Britain Tuesday announced a landmark increase in military spending, seeking to send a powerful signal about burden sharing to President Trump before PM Keir Starmer meets him at the White House on Thursday.
Starmer said Britain would raise its military spending to 2.5% of economic output by 2027, and to 3% during the next govt’s term, which would mean by 2034 at the latest. Britain, he said, would pay for the massive new expenditure by scaling back by 40% spending on overseas development aid. The Labour govt had already promised to raise expenditure to 2.5% of GDP, from a current level of 2.3%, but it had not given a date by which it would do so. The move would amount to an increase in expenditure of £13.4 billion ($17 billion) a year on defence between now and 2027.

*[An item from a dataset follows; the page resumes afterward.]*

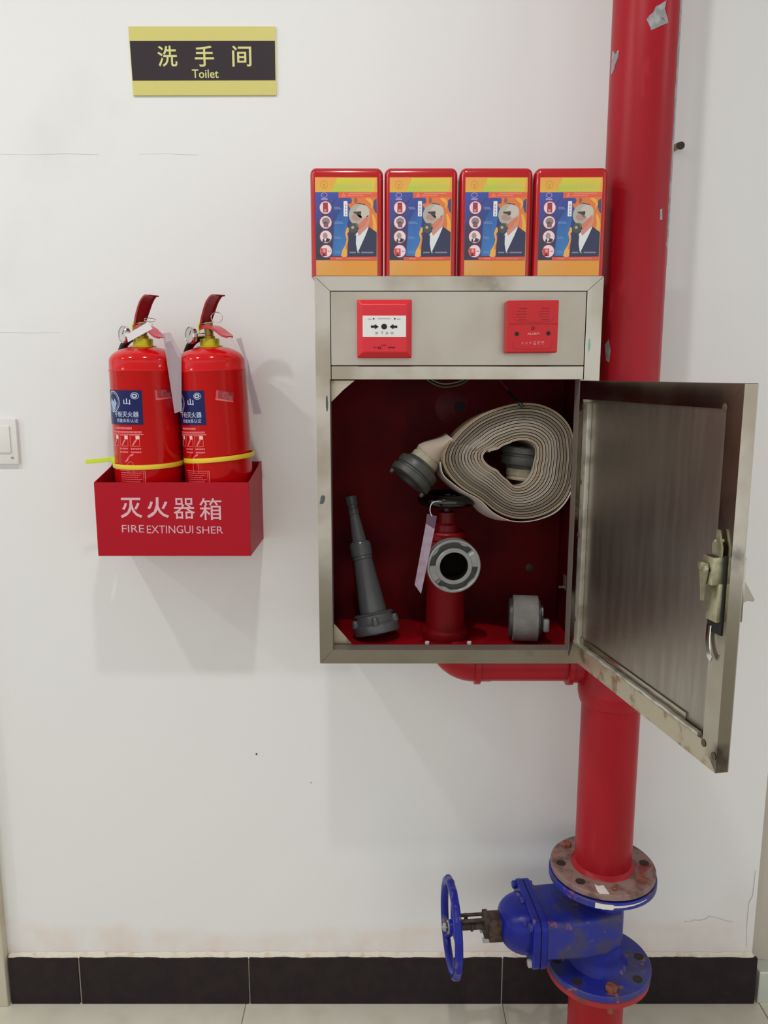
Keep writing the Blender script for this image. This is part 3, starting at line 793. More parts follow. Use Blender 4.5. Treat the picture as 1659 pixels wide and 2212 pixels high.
# handle outside
obj('handle_plate', MB().frame_box(lo_, dd, up_, nn, DW-.034, DW-.004, 1.138, 1.222, -DT-.006, -DT, .001), M_steel, door, 30)
hp = [(-.006, 1.196), (-.006, 1.160), (-.016, 1.164), (-.024, 1.162), (-.026, 1.165)]
obj('pull_lever', MB().prism([DP(DW-.026, z, -DT+n) for n, z in hp], dd*.016), M_steel2, door, 0)

# ------------------------------------------------------------------ mask boxes on the cabinet
BW, BH, BD = .1235, .1785, .075
def mask_box():
    root = thing('mask_box', '', 'box', (0, 0, 0), 'red smoke mask boxes on the steel cabinet')
    W = dict(world=False)
    # shell: rounded, slightly tapering
    b = bmesh.new(); bmesh.ops.create_cube(b, size=1)
    for v in b.verts: v.co = V((v.co.x*BW, v.co.y*BD, (v.co.z+.5)*BH))
    vert_e = [e for e in b.edges if abs(e.verts[0].co.z-e.verts[1].co.z) > .1]
    top_e = [e for e in b.edges if e.verts[0].co.z > .1 and e.verts[1].co.z > .1]
    bmesh.ops.bevel(b, geom=vert_e+top_e, offset=.011, segments=5, profile=.5, affect='EDGES')
    obj('shell', MB().bm(b), M_plred, root, 40, **W)
    obj('lid_seam', MB().box(-BW/2-.0004, BW/2+.0004, -.004, -.003, .003, BH-.014), M_gap, root, 0, **W)
    sx = .105/1120; szz = .1600/1780
    ff = lambda x, y, h: V(((x-685)*sx, -BD/2-.0004-h, .0015+(2065-y)*szz))
    art = Art(ff, .00012)
    art.rect(120, 2065, 1240, 285, (224, 150, 50), 1)
    # header
    art.poly([(120, 550), (1240, 550), (1240, 285), (120, 285)], None, 2, cols=[(222, 176, 60), (230, 170, 70), (232, 160, 66), (236, 160, 80)])
    art.poly([(420, 545), (1180, 545), (1220, 300), (520, 300)], None, 3, cols=[(176, 200, 70), (206, 196, 70), (226, 190, 70), (214, 206, 50)])
    art.ring(285, 415, 66, 70, 5, (196, 140, 70), 4, 20); art.line((285, 480), (285, 420), 5, (170, 120, 60), 4); art.line((285, 430), (262, 400), 5, (180, 126, 60), 4); art.line((285, 430), (308, 400), 5, (180, 126, 60), 4)
    art.text('过滤式消防自救呼吸器', 440, 470, 1140, 398, (214, 214, 120), 5, bold=.0)
    # blue field
    art.poly([(120, 1778), (1225, 1778), (1235, 550), (120, 550)], None, 2, cols=[(44, 44, 56), (40, 90, 150), (44, 66, 140), (62, 80, 170)])
    art.poly([(420, 1700), (640, 1700), (740, 700), (560, 900), (460, 1100)], None, 3, cols=[(50, 110, 176), (56, 124, 188), (44, 92, 170), (40, 84, 158), (48, 100, 170)])
    art.poly([(120, 1700), (190, 1700), (330, 900), (520, 640), (300, 860), (130, 1150)], None, 3, cols=[(46, 44, 56)]*2+[(52, 58, 90)]*4)
    # warning strip
    art.poly([(540, 655), (1235, 640), (1235, 552), (540, 552)], (226, 92, 66), 4)
    art.poly([(595, 635), (668, 635), (632, 562)], (240, 156, 130), 5); art.poly([(610, 627), (654, 627), (632, 580)], (226, 92, 66), 6); art.line((632, 618), (632, 594), 6, (240, 156, 130), 7)
    art.dashes(735, 584, 1140, 564, (242, 140, 116), 5, 22); art.dashes(705, 620, 985, 600, (242, 140, 116), 5, 16)
    # flames
    fl = (224, 120, 50); f2 = (236, 170, 70)
    art.poly([(700, 650), (1235, 640), (1230, 1290), (1150, 1260), (1080, 1180), (1100, 900), (1010, 760), (900, 740), (760, 860), (705, 760), (770, 750), (785, 690)], fl, 4)
    art.poly([(1020, 660), (1080, 648), (1150, 690), (1172, 780), (1120, 850), (1130, 760), (1080, 720)], f2, 5)
    art.poly([(1140, 950), (1170, 940), (1215, 1050), (1230, 1160), (1225, 1270), (1150, 1240), (1165, 1120)], f2, 5)
    art.poly([(1175, 700), (1228, 660), (1232, 930), (1195, 900), (1165, 800)], (70, 70, 120), 5)
    art.ell(740, 700, 40, 52, (62, 72, 150), 5); art.ell(852, 700, 30, 52, (150, 90, 90), 5)
    art.poly([(690, 1180), (720, 1190), (722, 1260), (690, 1300), (715, 1380), (700, 1500), (690, 1700), (640, 1760), (580, 1700), (600, 1600), (660, 1500), (680, 1400), (655, 1290)], f2, 4)
    art.poly([(700, 1280), (712, 1370), (700, 1460), (690, 1600), (660, 1560), (695, 1440)], fl, 5)
    # person wearing the hood
    art.poly([(735, 1300), (860, 1260), (1075, 1160), (1225, 1270), (1225, 1715), (690, 1715), (700, 1500)], (38, 46, 78), 6)
    art.poly([(880, 1240), (1085, 1060), (1080, 1180), (910, 1340)], (206, 140, 122), 7)
    art.poly([(830, 1330), (880, 1265), (910, 1338), (1075, 1170), (1080, 1190), (1020, 1340), (880, 1650), (850, 1480), (855, 1320)], (222, 222, 226), 8)
    art.ell(915, 960, 192, 200, (176, 172, 160), 7, 36); art.ell(980, 900, 120, 120, (198, 190, 176), 8, 28)
    art.ell(1060, 1070, 48, 105, (212, 140, 120), 8, rot=.2); art.ell(870, 1000, 90, 60, (180, 140, 130), 8)
    art.poly([(895, 1130), (1040, 1000), (1090, 1030), (960, 1180), (900, 1210)], (216, 120, 90), 9)
    art.poly([(805, 905), (945, 890), (950, 945), (910, 970), (880, 940), (820, 930)], (62, 54, 52), 9)
    art.ell(840, 1150, 60, 50, (120, 112, 100), 8); art.ell(803, 1200, 76, 92, (74, 76, 68), 9, 28); art.ell(795, 1185, 26, 28, (170, 172, 160), 10, 16)
    # step pictures
    for k, cy in enumerate((828, 1093, 1355, 1615)):
        art.ell(305, cy, 116, 122, (164, 50, 60), 5, 30); art.ell(305, cy, 105, 112, (236, 214, 222), 6, 30)
        if k == 0: art.poly([(262, cy-90), (346, cy-90), (352, cy+85), (258, cy+85)], (160, 50, 56), 7); art.ell(300, cy+50, 30, 26, (206, 120, 130), 8)
        if k == 1: art.ell(310, cy-20, 72, 66, (142, 126, 126), 7); art.poly([(262, cy+10), (352, cy), (350, cy+92), (272, cy+88)], (128, 92, 92), 8); art.ell(300, cy+2, 30, 12, (70, 60, 60), 9)
        if k == 2: art.ell(292, cy-20, 44, 56, (170, 146, 130), 7); art.poly([(240, cy+100), (250, cy+40), (330, cy+20), (392, cy+50), (350, cy+98)], (52, 46, 60), 7); art.poly([(272, cy+40), (320, cy+24), (288, cy+98)], (230, 226, 230), 8)
        if k == 3: art.poly([(206, cy-50), (320, cy-50), (322, cy+90), (240, cy+92), (206, cy+30)], (206, 62, 66), 7); art.ell(272, cy-8, 26, 34, (226, 150, 140), 8); art.poly([(240, cy+88), (262, cy+28), (300, cy+88)], (60, 30, 44), 8); art.line((335, cy), (392, cy), 10, (120, 70, 76), 8)
    for y0, w1 in ((815, 110), (1078, 150), (1350, 100), (1610, 100)):
        art.dashes(460, y0+18, 460+w1, y0, (110, 148, 200), 5, 7); art.dashes(468, y0+44, 480+w1, y0+26, (110, 148, 200), 5, 8)
    art.rect(632, 985, 702, 712, (232, 232, 238), 6)
    for k in range(4): art.rect(655, 800+56*k, 680, 765+56*k, (196, 150, 150), 7)
    art.ring(285, 605, 58, 48, 12, (176, 150, 206), 5, 18); art.rect(228, 688, 344, 660, (176, 150, 206), 5)
    art.dashes(735, 1655, 850, 1628, (150, 146, 160), 9, 7); art.dashes(880, 1655, 920, 1628, (150, 146, 160), 9, 2); art.dashes(948, 1655, 1170, 1628, (160, 140, 160), 9, 12)
    art.poly([(380, 1778), (370, 1725), (1222, 1715), (1222, 1778)], (222, 86, 60), 7)
    art.dashes(485, 1765, 600, 1740, (240, 140, 100), 8, 4); art.dashes(700, 1765, 1100, 1738, (236, 120, 86), 8, 20)
    art.poly([(125, 2062), (640, 2062), (640, 1790), (125, 1785)], None, 2, cols=[(214, 160, 70), (222, 152, 56), (226, 150, 66), (226, 160, 90)])
    obj('printed_label', art, M_print, root, 0, **W)
    return root
mbx = mask_box()
xs = (748.5, 909.5, 1071.0, 1232.5)
lbs = ('leftmost red smoke mask box on the cabinet, nearest the toilet sign', 'second smoke mask box from the left on the cabinet top',
       'third smoke mask box from the left, second from the red pipe', 'rightmost red smoke mask box, right against the red pipe')
roots = []
for i, px in enumerate(xs):
    r_ = mbx if i == 0 else copy_tree(mbx); roots.append(r_)
    for k, (pxx, lb) in enumerate(((px, lbs[i]),)):
        r_['label'] = lb
    x = at(px, 480, -.232).x
    r_.location = (x, -.232+BD/2, CZ1 + .0003); r_.rotation_euler = (0, 0, math.radians((.5, -.6, .3, -1.0)[i]))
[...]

“We must change our national security posture because a generational challenge demands a generational response,” Starmer said in a statement to Parliament. Starmer said the govt would cut overseas development aid from 0.5% of GDP to 0.3%, adding that he regretted the reduction. “At times like this, the defence and security of the British people must always come first,” the PM said.
The govt’s aid cutback, which came on top of a previous cut under a Conservative PM, Boris Johnson, in 2020, echoes the Trump administration’s drastic retreat fromforeign aid. But Starmer presented his decision as a temporary measure necessitated by the challenging new security environment.